As SAG-AFTRA members joined WGA members on the picket lines for a historic double strike, messages railing against corporate greed filled the pickets — including that of SAG member and background actor Alyson Stover, whose sign read “your greed is fugly.”

“What the AMPTP said about greed and having everybody homeless is disgusting,” Stover told TheWrap, adding the difficulty of making a living through background acting. “Thank God I can pay my rent. I have a lot of friends that can’t.” 

“[Studios] need to see us — physically see us — in numbers to understand what they’re doing, because I feel like they just see us as a number in their head, not actually people, especially after that comment the studios made about how they just want us all to not be able to afford our rent [and] not be able to afford our mortgages,” SAG member Sasha Askari added from the picket line outside of Fox Studios in Los Angeles. “Basically they want us to go homeless in the streets — how dare you?”

The executives’ comments also strengthened the resolve of Sue Berch, a SAG strike captain who has made her career as a working actor through various contracts that have included commercials, voiceover, film, TV and industrials. “Writers and actors are used to being out of work. When we work, we put our money aside because we know that this might be our only job this year. They tried this with us on the commercial strike in 2000,” Berch said while attending the New York protest against Netflix and Warner Bros. Discovery.

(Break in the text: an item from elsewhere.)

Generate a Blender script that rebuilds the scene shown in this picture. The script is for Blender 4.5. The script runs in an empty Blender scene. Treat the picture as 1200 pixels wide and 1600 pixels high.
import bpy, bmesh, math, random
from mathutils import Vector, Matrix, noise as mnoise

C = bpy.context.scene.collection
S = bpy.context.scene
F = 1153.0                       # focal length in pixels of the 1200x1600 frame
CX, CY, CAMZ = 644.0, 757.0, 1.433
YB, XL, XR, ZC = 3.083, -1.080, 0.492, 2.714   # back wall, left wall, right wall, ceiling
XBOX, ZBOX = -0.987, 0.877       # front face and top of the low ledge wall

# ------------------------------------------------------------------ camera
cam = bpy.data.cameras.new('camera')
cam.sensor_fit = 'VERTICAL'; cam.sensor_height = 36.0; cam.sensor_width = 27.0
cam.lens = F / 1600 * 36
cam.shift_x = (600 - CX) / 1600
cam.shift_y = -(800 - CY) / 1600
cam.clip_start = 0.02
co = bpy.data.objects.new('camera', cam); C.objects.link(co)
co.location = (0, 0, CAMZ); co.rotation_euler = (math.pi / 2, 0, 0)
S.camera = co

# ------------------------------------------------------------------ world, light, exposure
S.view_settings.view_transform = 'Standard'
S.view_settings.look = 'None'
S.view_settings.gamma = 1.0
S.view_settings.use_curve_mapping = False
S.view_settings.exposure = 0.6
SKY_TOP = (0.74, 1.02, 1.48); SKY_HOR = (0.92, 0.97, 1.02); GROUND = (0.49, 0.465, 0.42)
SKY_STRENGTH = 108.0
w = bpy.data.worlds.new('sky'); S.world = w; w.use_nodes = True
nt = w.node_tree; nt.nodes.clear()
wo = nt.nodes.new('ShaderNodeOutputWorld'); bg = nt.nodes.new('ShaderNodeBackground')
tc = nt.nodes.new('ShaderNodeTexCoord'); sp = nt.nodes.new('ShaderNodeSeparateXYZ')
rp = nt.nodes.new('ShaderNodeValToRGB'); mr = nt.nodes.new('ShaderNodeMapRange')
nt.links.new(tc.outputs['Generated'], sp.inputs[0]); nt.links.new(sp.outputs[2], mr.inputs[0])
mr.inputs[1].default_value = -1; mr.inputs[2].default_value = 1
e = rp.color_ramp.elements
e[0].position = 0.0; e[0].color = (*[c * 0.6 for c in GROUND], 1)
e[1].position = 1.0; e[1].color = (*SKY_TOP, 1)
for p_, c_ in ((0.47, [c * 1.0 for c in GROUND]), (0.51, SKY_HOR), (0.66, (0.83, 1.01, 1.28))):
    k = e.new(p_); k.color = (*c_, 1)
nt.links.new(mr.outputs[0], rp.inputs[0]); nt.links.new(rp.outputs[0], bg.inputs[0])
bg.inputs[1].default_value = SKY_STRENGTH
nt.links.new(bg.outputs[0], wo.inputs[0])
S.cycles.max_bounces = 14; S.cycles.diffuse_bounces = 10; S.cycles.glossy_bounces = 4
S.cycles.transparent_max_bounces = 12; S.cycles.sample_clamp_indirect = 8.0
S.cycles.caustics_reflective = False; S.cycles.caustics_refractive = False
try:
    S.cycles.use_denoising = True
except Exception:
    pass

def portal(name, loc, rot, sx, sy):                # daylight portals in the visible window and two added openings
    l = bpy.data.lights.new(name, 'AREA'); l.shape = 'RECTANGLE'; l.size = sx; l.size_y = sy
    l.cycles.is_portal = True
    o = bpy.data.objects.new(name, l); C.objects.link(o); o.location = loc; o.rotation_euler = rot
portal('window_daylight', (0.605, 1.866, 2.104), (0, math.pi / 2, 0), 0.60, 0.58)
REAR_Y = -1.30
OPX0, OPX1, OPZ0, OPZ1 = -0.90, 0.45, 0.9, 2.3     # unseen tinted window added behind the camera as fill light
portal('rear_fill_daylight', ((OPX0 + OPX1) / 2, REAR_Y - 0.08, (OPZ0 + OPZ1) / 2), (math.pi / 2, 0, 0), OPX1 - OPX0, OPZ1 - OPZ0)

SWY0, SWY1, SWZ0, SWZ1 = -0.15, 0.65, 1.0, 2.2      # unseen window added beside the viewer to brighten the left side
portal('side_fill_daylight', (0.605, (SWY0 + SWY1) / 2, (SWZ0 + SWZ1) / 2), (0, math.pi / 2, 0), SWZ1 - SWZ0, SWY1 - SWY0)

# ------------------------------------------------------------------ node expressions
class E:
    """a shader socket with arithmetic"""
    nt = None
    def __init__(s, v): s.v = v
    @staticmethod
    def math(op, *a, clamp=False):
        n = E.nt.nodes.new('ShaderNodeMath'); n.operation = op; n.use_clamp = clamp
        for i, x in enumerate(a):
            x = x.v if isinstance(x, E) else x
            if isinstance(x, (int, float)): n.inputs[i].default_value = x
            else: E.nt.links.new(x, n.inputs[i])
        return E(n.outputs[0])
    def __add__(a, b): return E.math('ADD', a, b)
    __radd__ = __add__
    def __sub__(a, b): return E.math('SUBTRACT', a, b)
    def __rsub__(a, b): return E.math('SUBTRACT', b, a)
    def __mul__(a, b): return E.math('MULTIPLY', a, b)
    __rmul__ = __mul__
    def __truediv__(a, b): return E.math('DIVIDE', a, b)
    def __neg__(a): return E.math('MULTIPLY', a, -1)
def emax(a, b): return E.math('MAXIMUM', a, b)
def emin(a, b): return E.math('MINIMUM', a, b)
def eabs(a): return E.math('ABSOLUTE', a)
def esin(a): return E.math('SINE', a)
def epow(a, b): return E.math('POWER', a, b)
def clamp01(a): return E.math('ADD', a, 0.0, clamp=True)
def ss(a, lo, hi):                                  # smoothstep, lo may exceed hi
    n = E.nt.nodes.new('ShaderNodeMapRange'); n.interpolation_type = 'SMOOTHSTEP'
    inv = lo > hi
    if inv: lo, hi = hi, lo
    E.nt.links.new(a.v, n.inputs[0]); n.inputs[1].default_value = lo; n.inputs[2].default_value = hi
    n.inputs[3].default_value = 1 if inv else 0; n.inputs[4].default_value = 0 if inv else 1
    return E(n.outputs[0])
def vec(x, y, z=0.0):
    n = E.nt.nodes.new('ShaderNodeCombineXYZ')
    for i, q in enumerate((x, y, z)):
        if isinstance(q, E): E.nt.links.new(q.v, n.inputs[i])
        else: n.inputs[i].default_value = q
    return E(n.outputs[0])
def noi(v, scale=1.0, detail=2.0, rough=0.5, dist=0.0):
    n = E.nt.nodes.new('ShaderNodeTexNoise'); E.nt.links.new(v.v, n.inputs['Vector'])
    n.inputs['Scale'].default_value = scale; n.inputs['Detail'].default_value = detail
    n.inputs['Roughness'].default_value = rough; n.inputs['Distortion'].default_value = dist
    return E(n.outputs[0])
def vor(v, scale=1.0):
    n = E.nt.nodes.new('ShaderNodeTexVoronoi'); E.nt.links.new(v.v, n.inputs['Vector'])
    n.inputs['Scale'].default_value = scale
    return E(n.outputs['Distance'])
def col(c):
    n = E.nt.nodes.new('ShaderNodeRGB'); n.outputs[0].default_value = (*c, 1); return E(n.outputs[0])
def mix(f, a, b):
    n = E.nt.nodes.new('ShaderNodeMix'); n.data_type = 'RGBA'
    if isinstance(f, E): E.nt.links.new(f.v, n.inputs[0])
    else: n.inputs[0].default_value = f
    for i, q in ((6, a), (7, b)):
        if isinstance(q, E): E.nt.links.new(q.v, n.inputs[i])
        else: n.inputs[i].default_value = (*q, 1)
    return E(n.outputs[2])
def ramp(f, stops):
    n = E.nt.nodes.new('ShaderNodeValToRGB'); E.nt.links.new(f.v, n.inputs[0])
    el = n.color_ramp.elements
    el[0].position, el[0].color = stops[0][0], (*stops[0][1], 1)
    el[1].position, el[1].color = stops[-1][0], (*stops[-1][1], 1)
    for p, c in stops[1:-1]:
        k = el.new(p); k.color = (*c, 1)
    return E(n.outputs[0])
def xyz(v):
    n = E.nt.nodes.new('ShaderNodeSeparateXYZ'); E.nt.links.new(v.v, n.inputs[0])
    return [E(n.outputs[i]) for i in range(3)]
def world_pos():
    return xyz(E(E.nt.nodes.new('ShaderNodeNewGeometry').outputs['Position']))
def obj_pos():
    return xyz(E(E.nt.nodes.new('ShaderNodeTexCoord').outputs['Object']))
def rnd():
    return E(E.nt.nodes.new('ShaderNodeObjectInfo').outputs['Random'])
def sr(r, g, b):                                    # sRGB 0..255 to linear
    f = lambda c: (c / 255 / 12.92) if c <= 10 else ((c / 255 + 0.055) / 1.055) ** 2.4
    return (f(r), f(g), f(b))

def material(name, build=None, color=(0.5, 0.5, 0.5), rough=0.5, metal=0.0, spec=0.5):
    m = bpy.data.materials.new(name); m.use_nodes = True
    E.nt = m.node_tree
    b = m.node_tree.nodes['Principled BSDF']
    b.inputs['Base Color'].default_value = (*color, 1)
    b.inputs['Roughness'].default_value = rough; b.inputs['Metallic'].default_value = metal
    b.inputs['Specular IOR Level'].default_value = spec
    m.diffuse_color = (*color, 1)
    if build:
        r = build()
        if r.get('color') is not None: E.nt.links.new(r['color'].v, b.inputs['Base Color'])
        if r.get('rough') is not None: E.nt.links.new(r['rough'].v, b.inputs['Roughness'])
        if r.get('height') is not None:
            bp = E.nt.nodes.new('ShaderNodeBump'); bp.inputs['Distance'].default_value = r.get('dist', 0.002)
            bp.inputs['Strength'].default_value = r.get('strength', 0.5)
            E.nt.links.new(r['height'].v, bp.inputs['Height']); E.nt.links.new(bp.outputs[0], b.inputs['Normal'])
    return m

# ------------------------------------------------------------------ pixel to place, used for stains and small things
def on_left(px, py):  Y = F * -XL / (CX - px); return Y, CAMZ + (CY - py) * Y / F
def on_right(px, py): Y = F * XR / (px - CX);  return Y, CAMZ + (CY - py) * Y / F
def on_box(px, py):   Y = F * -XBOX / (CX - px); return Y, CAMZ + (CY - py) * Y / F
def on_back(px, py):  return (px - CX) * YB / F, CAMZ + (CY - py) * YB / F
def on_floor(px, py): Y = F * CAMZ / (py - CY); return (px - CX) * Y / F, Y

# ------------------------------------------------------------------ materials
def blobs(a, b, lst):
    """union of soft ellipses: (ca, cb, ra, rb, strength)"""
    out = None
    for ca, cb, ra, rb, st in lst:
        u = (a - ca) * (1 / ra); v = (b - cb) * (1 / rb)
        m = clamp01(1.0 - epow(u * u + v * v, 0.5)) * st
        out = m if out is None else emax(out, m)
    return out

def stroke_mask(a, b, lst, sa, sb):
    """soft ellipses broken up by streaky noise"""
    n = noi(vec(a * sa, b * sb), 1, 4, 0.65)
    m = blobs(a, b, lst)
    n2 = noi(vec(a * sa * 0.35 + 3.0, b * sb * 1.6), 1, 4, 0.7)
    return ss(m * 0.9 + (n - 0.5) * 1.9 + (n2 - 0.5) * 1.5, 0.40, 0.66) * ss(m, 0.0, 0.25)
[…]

The strike in question lasted six months and led to greatly increased earnings for performers in cable advertisements.

“We stuck it out,” Berch said.

“I’m glad they said it because it really gets an insight into exactly what they’re thinking,” Richard Masur, a SAG member who served as national president for two terms, told TheWrap while picketing outside of 30 Rock. “They were theoretical studio executives who said it — these are people who are making millions if not tens of millions of dollars in salary, in stock options, in bonuses, and they’re talking about people who are trying to feed their families and pay their mortgages.”

The disputed report has been called everything from “horrendous” and “vile” to “cartoonish villainry” and “the height of cynicism.” But there’s another word that’s been used to describe this article: desperate.

“I think they’re scared of our power, they’re scared of our solidarity, they’re scared of our tenacity. And they were just trying to freak us out and make us quake in our boots,” Sasha Stewart, a WGA East council member, told TheWrap while protesting NBCUniversal. “It’s not going to work. At this point they already hurt us so much in terms of making this an affordable career  — we’ve already had to get second jobs, third jobs, fourth jobs. We can wait them out a lot longer than they can wait us out.”

“They need us,” Stewart emphasized. “We don’t need them.”

“Literally, it smacks of desperation on their behalf, to attempt to plant that,” Calvin said. “Whether it’s propaganda or legitimate comments, the truth is behind it, and that’s what they want, and that’s what they think of us. It’s only made us more committed to what we’re doing and that what we’re doing is right, absolutely.”

For WGA member Kiley Rossetter, a writer for “Picard” and “Starfleet Academy,” there is another reason why these anonymous comments were hurtful.

“I think it means that they were afraid because, as you can see today, we have such an incredible show of support out here,” Rossetter told TheWrap while protesting Amazon Studios. “But it is a little disappointing to see, because we work so closely with our studio executives. We love our studio executives. And I want, the second the strike ends, to continue working with them.” 

She added, “I hope that they weren’t involved in any way, and I don’t think they were. I think a fair deal is somewhere on the horizon, hopefully.”

Masur echoed Rossetter’s sentiments. During his interview with TheWrap, the industry veteran, who has appeared in more than 80 films, repeatedly emphasized the collaborative nature of Hollywood.

“They can’t do it without us. And we can’t do it without them. I’m not cutting them out of the circuit, but we have to do it together,” Masur said. “We should be talking about this collaboratively to solve problems, not say stupid crap like that in interviews.”